(Bloomberg) -- Norway’s sovereign wealth fund, the world’s biggest, returned 382 billion kroner ($45.7 billion) in the first quarter after gains in its stock portfolio made up for bond losses.

The Oslo-based fund had an overall return of 4%, 24 basis points more than the benchmark set by the country’s finance ministry, it said in a statement on Wednesday. Equity investments gained 6.6%, fixed-income fell 3.2% while unlisted real estate returned 1.4%.

“The rise of the equity market was to a great extent driven by the finance and energy sector,” Deputy Chief Executive Officer Trond Grande said in the statement.

The fund’s total value stood at $1.32 trillion at the end of March. The appreciation of the krone, the best-performing G-10 currency this year, shaved 178 billion kroner off the fund’s overall value in the quarter. The government withdrew 83 billion kroner from the fund in the period.

Read: Norwegian Krone Best Performing G10 Currency This Year

Chief Executive Nicolai Tangen, a former hedge-fund manager who’s been running Norway’s giant sovereign investment vehicle since September, has started relying more on external asset managers to help squeeze out higher returns. The 54-year-old says he’s also keen to make sustainability a priority, and the fund has stepped up divestments based on risks tied to environmental, social and governance metrics.

Last year, the fund returned 10.9%, or $123 billion, its second-best result in over two decades. Tangen has already warned that will be difficult to replicate and said asset prices are benefiting from extreme stimulus that can’t continue for ever.

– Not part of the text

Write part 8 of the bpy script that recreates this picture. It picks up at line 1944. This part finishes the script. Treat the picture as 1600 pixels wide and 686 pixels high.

Created in the 1990s to invest Norway’s oil and gas revenues abroad, the fund delved into renewable infrastructure for the first time earlier this year, as it expands the list of asset classes it holds from stocks, bonds and real estate. Norway’s government also wants the fund to shed more than 2,000 companies as part of a proposal designed to ensure it’s not exposed to climate or social risks, particularly in emerging markets.